Tuna Workshops Boost Effort for Management of Pacific Island Fisheries

The Western and Central Pacific Fisheries Commission (WCPFC) is scheduled to meet in December in Rarotonga, Cook Islands, to negotiate a new tropical tuna measure, covering key tuna stocks of skipjack, yellowfin and bigeye.

The meeting comes in the wake of an informal meeting in September of the Western Pacific Regional Fishery Management Council (WPRFMC) and the Marshall Islands Marine Resources Authority, (MIMRA), who met at WCPFC headquarters in Pohnpei, Micronesia, to discuss longline fishery management components of the WCPFC.

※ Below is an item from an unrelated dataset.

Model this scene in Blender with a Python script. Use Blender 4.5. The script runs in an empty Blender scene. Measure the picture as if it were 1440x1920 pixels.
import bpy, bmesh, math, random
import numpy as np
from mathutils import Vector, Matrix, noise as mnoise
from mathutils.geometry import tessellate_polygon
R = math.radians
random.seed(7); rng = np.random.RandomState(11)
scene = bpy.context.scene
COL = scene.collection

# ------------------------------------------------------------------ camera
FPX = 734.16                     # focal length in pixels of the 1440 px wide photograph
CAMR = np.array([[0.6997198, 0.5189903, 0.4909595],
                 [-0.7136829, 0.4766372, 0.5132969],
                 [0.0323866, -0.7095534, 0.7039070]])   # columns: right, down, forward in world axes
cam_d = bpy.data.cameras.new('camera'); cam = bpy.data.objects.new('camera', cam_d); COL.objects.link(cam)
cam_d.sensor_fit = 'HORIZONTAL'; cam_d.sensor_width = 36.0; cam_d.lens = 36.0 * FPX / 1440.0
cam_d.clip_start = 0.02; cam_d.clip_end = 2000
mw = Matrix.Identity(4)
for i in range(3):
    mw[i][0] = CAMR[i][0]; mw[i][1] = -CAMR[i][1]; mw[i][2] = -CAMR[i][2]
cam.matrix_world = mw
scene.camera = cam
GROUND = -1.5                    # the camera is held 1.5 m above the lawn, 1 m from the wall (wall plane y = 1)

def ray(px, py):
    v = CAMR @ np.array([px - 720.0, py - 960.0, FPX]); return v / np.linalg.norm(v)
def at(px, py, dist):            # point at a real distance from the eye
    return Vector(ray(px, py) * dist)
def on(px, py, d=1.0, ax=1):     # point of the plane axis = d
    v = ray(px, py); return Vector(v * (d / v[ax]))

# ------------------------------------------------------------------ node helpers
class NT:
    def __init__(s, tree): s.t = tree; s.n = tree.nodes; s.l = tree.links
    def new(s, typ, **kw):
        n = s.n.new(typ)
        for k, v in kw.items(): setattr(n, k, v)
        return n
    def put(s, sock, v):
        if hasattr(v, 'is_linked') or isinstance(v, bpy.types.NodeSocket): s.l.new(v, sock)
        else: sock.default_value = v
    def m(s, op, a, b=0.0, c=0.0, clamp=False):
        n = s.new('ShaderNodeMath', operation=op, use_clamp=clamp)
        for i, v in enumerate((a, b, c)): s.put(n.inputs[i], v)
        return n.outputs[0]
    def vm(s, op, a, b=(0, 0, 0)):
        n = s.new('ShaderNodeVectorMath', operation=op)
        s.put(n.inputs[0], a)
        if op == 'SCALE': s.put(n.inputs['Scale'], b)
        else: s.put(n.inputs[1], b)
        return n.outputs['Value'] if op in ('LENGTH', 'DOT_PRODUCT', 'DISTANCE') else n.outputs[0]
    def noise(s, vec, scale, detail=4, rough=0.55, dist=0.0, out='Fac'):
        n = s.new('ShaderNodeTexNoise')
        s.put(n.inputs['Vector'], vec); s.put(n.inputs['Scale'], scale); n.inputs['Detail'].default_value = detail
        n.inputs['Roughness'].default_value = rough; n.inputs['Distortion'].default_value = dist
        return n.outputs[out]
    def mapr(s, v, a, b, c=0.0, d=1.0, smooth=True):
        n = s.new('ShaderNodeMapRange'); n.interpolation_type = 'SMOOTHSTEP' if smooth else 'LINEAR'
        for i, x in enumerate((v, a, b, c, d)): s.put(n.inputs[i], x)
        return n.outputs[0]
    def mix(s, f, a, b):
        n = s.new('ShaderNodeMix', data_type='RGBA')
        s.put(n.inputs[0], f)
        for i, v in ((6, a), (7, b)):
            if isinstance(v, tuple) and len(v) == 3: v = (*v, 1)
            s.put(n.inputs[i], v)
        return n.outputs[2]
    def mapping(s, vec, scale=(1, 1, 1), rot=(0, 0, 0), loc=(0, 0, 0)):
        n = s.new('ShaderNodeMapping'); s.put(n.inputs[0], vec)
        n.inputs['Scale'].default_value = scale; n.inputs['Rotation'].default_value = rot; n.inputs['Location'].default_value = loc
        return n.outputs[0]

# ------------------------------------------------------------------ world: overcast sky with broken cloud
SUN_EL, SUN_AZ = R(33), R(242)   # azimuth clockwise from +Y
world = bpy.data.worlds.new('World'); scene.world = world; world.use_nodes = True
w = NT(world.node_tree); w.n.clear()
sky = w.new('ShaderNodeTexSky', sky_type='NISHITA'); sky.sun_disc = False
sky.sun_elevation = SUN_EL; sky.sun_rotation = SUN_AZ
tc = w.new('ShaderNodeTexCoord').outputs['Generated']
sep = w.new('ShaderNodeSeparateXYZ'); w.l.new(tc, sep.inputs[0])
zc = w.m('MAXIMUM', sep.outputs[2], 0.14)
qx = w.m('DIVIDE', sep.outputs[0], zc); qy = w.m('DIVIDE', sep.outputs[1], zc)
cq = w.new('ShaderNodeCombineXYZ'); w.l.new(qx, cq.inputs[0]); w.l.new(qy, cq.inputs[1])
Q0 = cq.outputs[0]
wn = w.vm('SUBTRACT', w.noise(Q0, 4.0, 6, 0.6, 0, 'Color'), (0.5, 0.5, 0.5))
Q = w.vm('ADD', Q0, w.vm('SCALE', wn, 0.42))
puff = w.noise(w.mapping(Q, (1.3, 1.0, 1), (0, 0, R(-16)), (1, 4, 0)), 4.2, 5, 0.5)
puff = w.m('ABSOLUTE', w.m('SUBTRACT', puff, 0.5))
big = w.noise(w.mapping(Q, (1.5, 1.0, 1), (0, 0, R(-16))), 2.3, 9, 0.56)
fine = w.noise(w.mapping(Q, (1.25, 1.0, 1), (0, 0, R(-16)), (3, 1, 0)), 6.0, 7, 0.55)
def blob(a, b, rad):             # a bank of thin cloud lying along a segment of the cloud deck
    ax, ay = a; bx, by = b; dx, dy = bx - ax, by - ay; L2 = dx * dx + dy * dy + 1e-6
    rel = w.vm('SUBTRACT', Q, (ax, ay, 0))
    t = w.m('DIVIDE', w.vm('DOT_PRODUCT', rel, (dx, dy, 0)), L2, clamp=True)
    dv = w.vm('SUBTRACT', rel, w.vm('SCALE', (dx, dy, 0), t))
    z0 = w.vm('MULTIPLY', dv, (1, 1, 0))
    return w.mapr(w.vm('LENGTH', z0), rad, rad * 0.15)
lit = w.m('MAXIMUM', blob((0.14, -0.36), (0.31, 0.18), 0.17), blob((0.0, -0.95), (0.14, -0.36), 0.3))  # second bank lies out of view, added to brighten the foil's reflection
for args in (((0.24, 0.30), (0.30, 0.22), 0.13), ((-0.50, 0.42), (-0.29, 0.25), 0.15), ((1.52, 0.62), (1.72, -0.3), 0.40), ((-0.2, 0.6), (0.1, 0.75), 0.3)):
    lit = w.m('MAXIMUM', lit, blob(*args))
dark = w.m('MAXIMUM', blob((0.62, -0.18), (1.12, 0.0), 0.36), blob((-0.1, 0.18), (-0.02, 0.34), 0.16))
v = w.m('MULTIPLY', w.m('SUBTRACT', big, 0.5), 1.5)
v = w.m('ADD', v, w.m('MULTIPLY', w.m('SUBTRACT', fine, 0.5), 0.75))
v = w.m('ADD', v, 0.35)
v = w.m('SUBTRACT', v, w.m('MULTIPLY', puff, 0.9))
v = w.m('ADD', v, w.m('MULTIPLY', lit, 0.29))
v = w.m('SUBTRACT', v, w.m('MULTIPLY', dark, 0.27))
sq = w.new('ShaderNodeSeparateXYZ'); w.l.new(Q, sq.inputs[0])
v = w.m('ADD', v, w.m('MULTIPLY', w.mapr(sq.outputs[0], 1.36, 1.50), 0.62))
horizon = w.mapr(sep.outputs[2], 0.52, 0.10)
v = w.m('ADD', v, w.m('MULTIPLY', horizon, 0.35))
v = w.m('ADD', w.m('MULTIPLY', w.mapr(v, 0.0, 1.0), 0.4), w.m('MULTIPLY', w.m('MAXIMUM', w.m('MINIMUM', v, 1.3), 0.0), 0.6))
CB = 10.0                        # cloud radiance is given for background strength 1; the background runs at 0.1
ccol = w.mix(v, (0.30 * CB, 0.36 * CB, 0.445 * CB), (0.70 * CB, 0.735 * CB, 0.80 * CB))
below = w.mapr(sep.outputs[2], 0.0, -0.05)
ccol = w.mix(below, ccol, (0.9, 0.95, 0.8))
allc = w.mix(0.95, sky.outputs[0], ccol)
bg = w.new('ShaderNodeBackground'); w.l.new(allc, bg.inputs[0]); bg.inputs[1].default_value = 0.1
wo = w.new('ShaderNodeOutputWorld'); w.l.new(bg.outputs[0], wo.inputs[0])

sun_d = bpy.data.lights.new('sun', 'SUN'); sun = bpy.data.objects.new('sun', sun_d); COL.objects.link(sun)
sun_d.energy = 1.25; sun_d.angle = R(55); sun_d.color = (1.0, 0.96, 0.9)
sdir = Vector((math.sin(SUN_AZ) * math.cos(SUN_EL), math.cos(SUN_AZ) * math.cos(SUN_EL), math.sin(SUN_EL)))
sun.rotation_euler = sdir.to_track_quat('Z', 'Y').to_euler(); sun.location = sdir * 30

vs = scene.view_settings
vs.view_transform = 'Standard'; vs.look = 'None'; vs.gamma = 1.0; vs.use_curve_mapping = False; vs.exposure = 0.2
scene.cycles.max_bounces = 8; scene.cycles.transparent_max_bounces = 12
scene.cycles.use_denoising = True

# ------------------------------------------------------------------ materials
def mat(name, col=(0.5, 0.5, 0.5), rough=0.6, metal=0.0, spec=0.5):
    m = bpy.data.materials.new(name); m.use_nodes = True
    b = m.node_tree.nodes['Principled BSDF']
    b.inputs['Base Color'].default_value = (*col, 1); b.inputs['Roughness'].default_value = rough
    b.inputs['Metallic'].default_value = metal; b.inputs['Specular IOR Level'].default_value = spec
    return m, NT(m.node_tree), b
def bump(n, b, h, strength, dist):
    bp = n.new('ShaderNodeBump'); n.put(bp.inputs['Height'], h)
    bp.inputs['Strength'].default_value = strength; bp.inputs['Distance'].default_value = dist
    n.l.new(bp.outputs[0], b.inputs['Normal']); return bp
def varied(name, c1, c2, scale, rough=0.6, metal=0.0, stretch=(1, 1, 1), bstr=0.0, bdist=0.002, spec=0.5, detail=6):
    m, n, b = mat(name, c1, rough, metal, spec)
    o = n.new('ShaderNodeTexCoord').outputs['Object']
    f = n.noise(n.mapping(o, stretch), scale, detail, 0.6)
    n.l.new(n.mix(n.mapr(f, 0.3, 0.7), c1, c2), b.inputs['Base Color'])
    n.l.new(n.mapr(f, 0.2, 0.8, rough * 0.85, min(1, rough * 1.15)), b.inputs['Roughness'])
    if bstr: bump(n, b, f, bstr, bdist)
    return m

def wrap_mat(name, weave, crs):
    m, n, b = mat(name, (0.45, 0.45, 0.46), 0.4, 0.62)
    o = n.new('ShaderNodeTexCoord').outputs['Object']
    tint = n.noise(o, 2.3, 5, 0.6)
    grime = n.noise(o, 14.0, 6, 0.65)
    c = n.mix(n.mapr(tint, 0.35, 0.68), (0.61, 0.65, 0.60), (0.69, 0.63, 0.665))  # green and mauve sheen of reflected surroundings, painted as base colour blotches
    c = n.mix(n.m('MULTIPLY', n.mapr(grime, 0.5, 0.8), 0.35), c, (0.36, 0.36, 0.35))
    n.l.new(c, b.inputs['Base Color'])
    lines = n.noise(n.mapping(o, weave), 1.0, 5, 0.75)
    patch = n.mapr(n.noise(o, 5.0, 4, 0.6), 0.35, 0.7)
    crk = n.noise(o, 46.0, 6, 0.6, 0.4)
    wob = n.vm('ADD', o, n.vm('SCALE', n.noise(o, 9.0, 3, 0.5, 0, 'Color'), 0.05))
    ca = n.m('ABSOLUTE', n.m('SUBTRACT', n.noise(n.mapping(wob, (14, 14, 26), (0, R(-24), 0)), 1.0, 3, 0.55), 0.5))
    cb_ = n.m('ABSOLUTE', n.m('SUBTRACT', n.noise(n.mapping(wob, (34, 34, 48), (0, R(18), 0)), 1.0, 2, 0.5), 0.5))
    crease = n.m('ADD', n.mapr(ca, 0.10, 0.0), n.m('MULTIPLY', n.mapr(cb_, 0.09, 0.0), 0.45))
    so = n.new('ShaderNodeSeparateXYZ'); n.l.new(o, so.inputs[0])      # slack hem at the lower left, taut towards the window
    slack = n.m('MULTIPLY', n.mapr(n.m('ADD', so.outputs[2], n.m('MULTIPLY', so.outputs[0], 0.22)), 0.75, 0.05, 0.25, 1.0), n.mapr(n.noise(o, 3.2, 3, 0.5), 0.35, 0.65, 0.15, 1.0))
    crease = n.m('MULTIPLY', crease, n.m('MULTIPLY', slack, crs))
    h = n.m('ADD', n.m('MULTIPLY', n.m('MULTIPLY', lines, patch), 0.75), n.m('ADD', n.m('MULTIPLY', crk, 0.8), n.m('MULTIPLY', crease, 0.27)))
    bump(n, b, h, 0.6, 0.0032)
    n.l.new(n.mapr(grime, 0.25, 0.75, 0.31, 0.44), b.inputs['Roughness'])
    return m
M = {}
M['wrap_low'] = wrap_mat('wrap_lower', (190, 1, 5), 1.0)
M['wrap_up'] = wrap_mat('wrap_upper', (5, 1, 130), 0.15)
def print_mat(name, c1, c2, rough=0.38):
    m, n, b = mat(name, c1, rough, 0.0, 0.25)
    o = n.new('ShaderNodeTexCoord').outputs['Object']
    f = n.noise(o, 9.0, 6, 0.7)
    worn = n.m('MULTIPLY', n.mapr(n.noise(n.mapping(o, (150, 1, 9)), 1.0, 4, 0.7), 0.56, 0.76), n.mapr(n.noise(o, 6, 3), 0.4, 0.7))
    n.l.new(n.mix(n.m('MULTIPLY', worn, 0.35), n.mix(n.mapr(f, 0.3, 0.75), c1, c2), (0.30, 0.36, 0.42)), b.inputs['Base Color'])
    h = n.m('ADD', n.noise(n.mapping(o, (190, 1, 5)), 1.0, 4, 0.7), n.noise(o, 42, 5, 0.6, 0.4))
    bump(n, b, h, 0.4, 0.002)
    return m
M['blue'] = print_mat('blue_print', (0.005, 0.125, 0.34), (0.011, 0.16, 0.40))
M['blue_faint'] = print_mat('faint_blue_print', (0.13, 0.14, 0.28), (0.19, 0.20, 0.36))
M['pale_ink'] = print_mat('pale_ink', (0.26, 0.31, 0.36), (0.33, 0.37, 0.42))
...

Workshop participants included individuals from the Pacific Islands Forum Fisheries Agency (FFA), Parties of the Nauru Agreement (PNA), other Pacific Island Countries, the United States, Taiwan and South Korea.

The workshop was the third one held this year by the council and MIMRA on longline provisions with the WCPFC’s marquee tropical tuna measure, which expires at the end of 2023. Nearly 60% of global tuna supply is covered under the WCPFC’s tropical tuna measure.

The WPRFMC report released on Monday, Oct. 9, said that the latest 2023 Pacific Community stock assessment for bigeye tuna showed that under recent catch levels, as well as greater levels of exploitation, the bigeye tuna stock is projected to increase.

During the workshop, staff discussed projections that forecast stock biomass depletion levels and associated risks of breaching biomass sustainability limits under varying longline catch and purse seine effort scenarios.

The bottom line, according to the council, is that there’ s still room to increase longline catches and allow some decreases in purse seine fish aggregating device closures, while still meeting WCPFC conservation objectives.

The United States’ existing bigeye longline limit is caught in its entirety by the Hawaii-based longline fishery and is reached every year by October, but often earlier. The U.S. longline limit is based on a single year (2004) as its baseline and has never been commensurate with the Hawaii longline limited entry permitted fishery’s capacity.